27 de agosto de 2...
Me fue imposible continuar: al llegar a mí mismo el ordenador se me detuvo en seco, como si me quisiera evitar el chorreo que se avecinaba, ¡caritativo él! Pero aquí estoy, ahora, dispuesto a reconocer esa verdad palmaria: la literatura deprava, no ennoblece; condena, no salva. De mí ha hecho un ser huidizo, asocial, bárbaro, inmisericorde... Misántropo, en resumidas cuentas.
Un escritor ha de ser así, sin embargo: el ombligo del mundo. Por ahí quiere atacarme quien fui para lanzarme a la aventura exterior, para hacerme rodar hacia los tropezones, hacia los picatostes del puré de la realidad. Me resistiré. Yo estoy aquí para algo muy diferente: independizarme de la ambición, de la vanidad y del orgullo. Tengo de todo, y hasta la saciedad, pero no voy a alimentarlo. Bastante tengo con mi maldición, mi bendita –es decir, bien dicha- maldición: que a nadie le interese cuanto escribo, que nadie lea cuanto vomito.

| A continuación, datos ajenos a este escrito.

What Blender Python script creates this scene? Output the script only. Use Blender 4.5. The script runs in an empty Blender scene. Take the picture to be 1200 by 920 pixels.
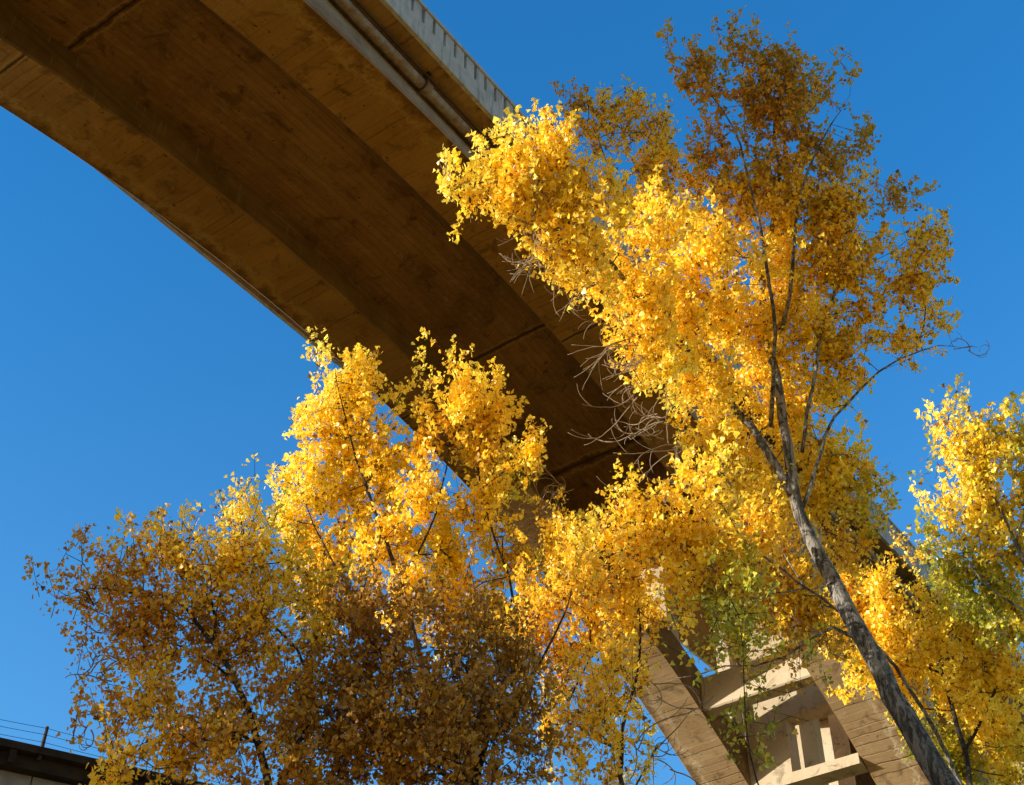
import bpy, math, random
import numpy as np
from mathutils import Vector, Matrix
random.seed(7); RNG = np.random.default_rng(11)
C = bpy.context.scene.collection
R = math.radians

# ------------------------------------------------------------------ camera
FOC, YAW, PIT = 1678.9, 0.63002, 0.70976
CAM = np.array([-18.202, -18.125, -27.349])
FWD = np.array([math.cos(PIT)*math.cos(YAW), math.cos(PIT)*math.sin(YAW), math.sin(PIT)])
RGT = np.array([math.sin(YAW), -math.cos(YAW), 0.0])
UPV = np.cross(RGT, FWD)
GROUND = -29.0
def at(px, py, depth):
    """a world point seen at px,py of the 1200x920 photograph, depth metres in front of the camera"""
    return CAM + depth*(FWD + RGT*(px-600)/FOC - UPV*(py-460)/FOC)
cam = bpy.data.cameras.new("camera"); co = bpy.data.objects.new("camera", cam); C.objects.link(co)
cam.sensor_width = 36; cam.lens = 36*FOC/1200; cam.clip_start = .1; cam.clip_end = 5000
co.matrix_world = Matrix(((RGT[0], UPV[0], -FWD[0], CAM[0]), (RGT[1], UPV[1], -FWD[1], CAM[1]), (RGT[2], UPV[2], -FWD[2], CAM[2]), (0, 0, 0, 1)))
bpy.context.scene.camera = co

# ------------------------------------------------------------------ light
SUN_EL, SUN_AZ = R(8.1), R(42.5)           # azimuth measured from -X toward +Y
S = Vector((-math.cos(SUN_EL)*math.cos(SUN_AZ), math.cos(SUN_EL)*math.sin(SUN_AZ), math.sin(SUN_EL)))
w = bpy.data.worlds.new("World"); bpy.context.scene.world = w; w.use_nodes = True
wn = w.node_tree; bg = wn.nodes["Background"]; sky = wn.nodes.new("ShaderNodeTexSky")
sky.sky_type = 'NISHITA'; sky.sun_disc = False; sky.sun_elevation = SUN_EL; sky.sun_rotation = math.atan2(S.x, S.y)
SKY_DEEP = (.50, 2.15, 3.0, 1); SKY_PALE = (1.75, 1.45, 1.22, 1); SKY_LOW = (1.25, 2.35, 2.75, 1)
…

Desabrido me siento, y sin arrimo, y sin abrigo. Solo. ¡Me es tan imposible la inhumana humildad de Juan de la Cruz! ¡Me es tan ajena la voluntad indesmayable de su hermana Teresa! Sé que todo cuanto escribo es digno de ser leído, hasta cuando me equivoco, como ahora, que, entre denuesto y vituperio, apenas construyo el malencarado perfil de un esputo avinagrado y violento. Es lo que hay. Es lo que soy.